Live Large in a Smaller Home Space

Whether you’re living in a large home or a high-rise condo, creating your home is an emotional experience.
Live Large in a Smaller Home Space
Residential spaces designed by Lawanna Cathleen Endonino. (Drew Altizer Photography)
Catherine Yang
5/24/2013
Updated:
5/23/2013

“San Francisco is very traditional,” says interior designer Lawanna Cathleen Endonino. In neighborhoods like Pacific Heights, there are many families who have been in the city for several generations, and estates decorated with antiques that have been passed down within the family.

“Then, there’s an up-and-coming sector of new people hiring designers, which is your tech industry. They’re younger, and they are very contemporary,” Endonino said. Development in San Francisco is in full swing, and the luxury condominiums in the South of Market area are purchased quickly.

Some step into their new home and know exactly what it should look like; others are less sure. But whether you’re living in a large home or a high-rise condo, creating your home is an emotional experience, Endonino says.

“It’s very emotional for them,” she says of her clients, many of whom have recently asked her to design a penthouse. “They’re trying to fulfill their dream, they’re trying to create their dream home.”

“I am inspired by my clients and what they envision,” Endonino said. “My clients really inspire me with their dreams.”

Two-in-One

“In a small space, it’s all about color and the way furniture is placed, having it balance out, and just getting really creative with smaller spaces,” Endonino said. “It’s really getting into the details; it’s about object placement and balance, from the ceiling to the bottom.”

For example, a more enclosed space can be opened up by letting in light, through the use of colors, or through mirrors, like mirrored walls.

Function also needs to be kept in mind when trying to expand the area.

“I have a small place. It’s a really charming, cute place, but it’s a small place,” Endonino said. Her bedroom had a large, walk-in closet that included a laundry room, she said, so she converted that room into a colorful bedroom for her young daughter, and moved the laundry room into the garage.

To replace her closet, Endonino bought a large armoire. “[It] looks like a china cupboard, and we set a big dining table in front,” Endonino said. And sitting down in front of it, the room is fully a dining room.

“Creating two spaces out of one,” Endonino says.

Lofts and penthouses, however, are typically very open spaces.

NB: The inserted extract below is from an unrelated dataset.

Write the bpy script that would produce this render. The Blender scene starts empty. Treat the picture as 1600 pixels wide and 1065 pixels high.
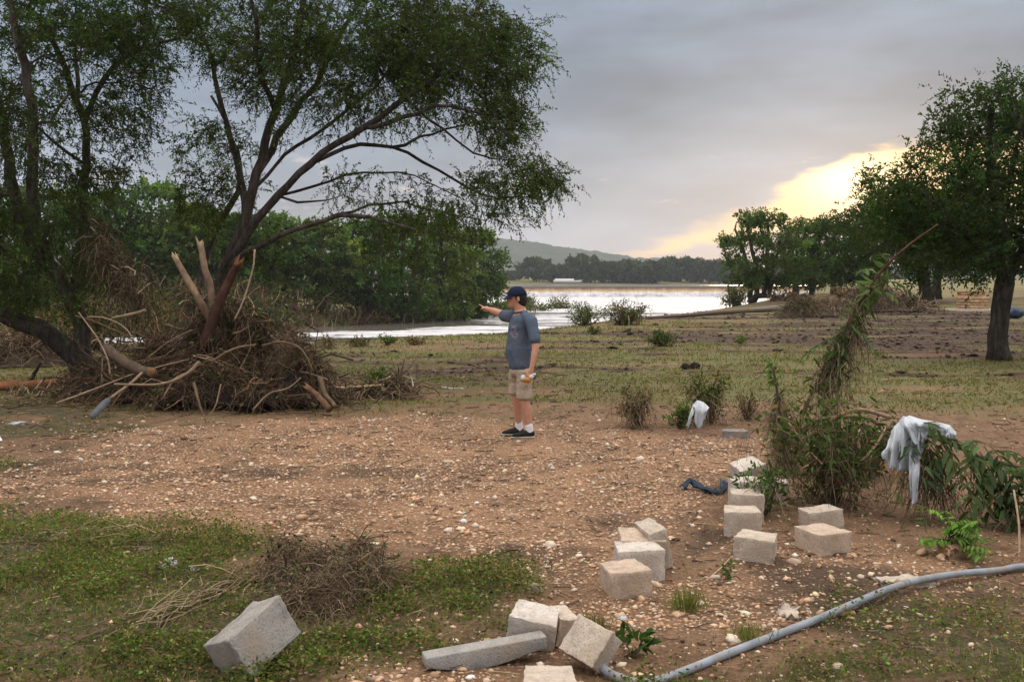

Appliances are important in an open space like a penthouse, Endonino says. “The kitchen is usually open, so that’s very important—you want a dramatic, beautiful kitchen.”

You want to break up and highlight particular areas, but also create “places of meeting” between them.

Highlights can be simple, such as a dramatic color on the ceilings, different from the walls, or wallpapering just certain areas to create an individual space.

“It’s all about balance and flow,” Endonino said. “It’s about the individual spaces—you separate the spaces and make areas of meeting.”

“Different meeting places, but it all flows,” Endonino said. “It has to flow because it’s all open. It has to synergize and harmonize.”

Creating Harmony

Designing your home is as personal as it gets.

“It’s your home, it’s your sanctuary, it’s where you go to bed every night. It should be the most important place in the world to anyone—it’s your home,” Endonino said. “It could be designed to the nines … or it doesn’t have to be. It just has to be special to you.”

Endonino, who has a background in history, said she had an epiphany at 19 while in Paris, and knew that she wanted to be an interior designer. She has since traveled abroad to many other countries and continually draws on those experiences as inspiration, she said.

“I’ve studied Buddhism, I’ve lived in cultures where Buddhism was the major religion, and I’ve studied feng shui,” she said. “Traveling is really big for me. Many, many of my designs, or creative ideas behind a design, were something I experienced while traveling abroad.”

In the Bay Area, homeowners who are concerned with feng shui are many, Endonino said, and it has been a deciding factor in previous projects.

“One little mistake can break up the entire energy of the home,” Endonino said. “For example, you don’t put a mirror that faces out the door, because that sends all the wealth out of the home.”

Many of the feng shui principles contrast greatly from Western design. While one of her clients, a doctor, is a collector of skulls, and objects like taxidermy pieces are quite popular, clients who are particular about feng shui do not want anything in the home that is dead, Endonino said.

“You also don’t walk into the foot of a bed [entering a room], so it’s very challenging because often you have a room where you walk into the foot of the bed,” Endonino said. “You have to find the right headboard, because American beds are made to walk straight into [the bed]. You might have a carving that doesn’t look good to the side.”

“It ties back to the emotional, and feeling safe in your home,” Endonino said.

“My design philosophy is to always infuse love,” Endonino says. “My love for life and culture and people, and passion, going into my designs.”

“I have to always find that inner peace with what I’m doing, so creativity can flow,” she said. “I’m centered around the mind, creativity, focus, and passion.”